Having been on the brink of armed conflict over a border dispute last year, the world’s two most populous and fastest-growing economies cement a remarkable turnaround today. But what do both men hope to gain?

For Modi, the benefits of stabilising relations with China are clear. With elections scheduled for next year in India,the nationalist leader will “be pushing to get less from President Xi: less trouble like the embarrassing territorial showdown that put the two countries on alert last year”, The New York Times says. And “less worry of the kind India is feeling right now about rising Chinese influence on its doorstep, in Sri Lanka, Nepal and the Maldives”.

Modi is popular with voters, says CNN, but “a potentially bruising encounter with China, especially one that involves the two countries’ armed forces, could see his poll numbers dented”. The meeting with Xi, “can both help to mitigate that risk, while simultaneously opening up the possibility of increased economic cooperation at a time of global uncertainty”.

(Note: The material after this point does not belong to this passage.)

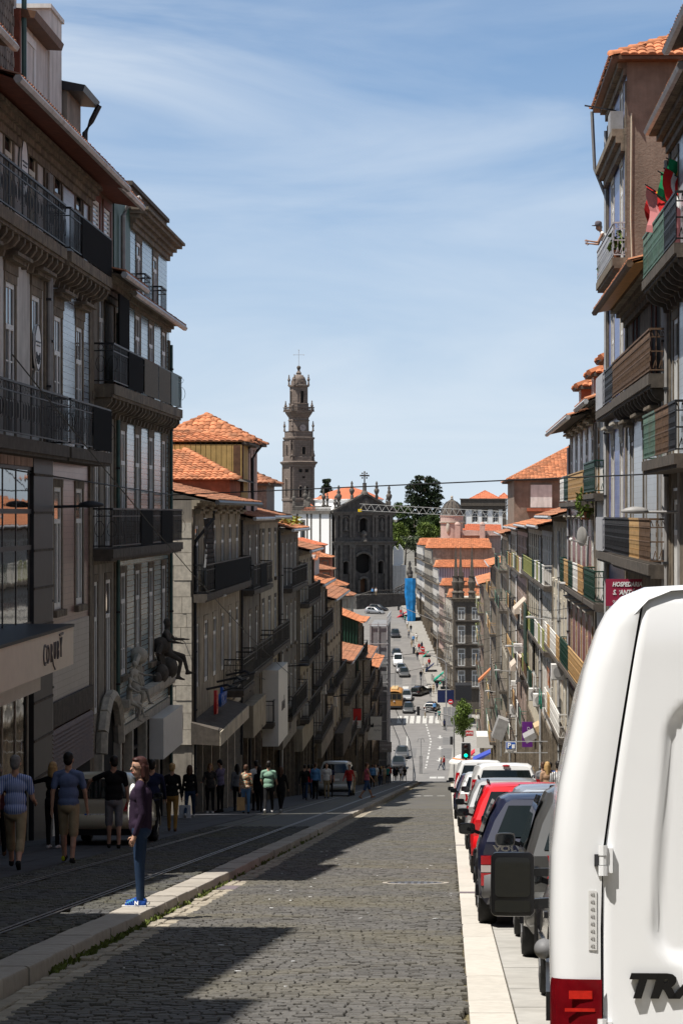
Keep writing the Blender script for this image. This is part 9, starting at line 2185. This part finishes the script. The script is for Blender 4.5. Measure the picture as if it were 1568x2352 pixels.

There are advantages for China too. Last year, India was the only country to publicly reject China’s flagship Belt and Road Initiative (BRI), a network of infrastructure investment stretching from Asia to Europe.

Shashank Joshi, writing for the BBC, says: “China is eager to dampen India's hostility to the scheme. It is also concerned about last year's meeting of India, the US, Japan and Australia - informally known as the Quad - after a decade-long hiatus, and their joint efforts to develop alternatives to the BRI.

“By engaging Mr Modi, Mr Xi hopes to slow India's steady drift towards America and its allies.”

As for the rest of the world, the prospect of the two nuclear and economic powerhouses joining forces is a significant threat to the current balance of power in the region, and “would signal a significant geopolitical shift and the type of major policy win befitting Xi’s new status” as arguably the most powerful person on the planet, says CNN.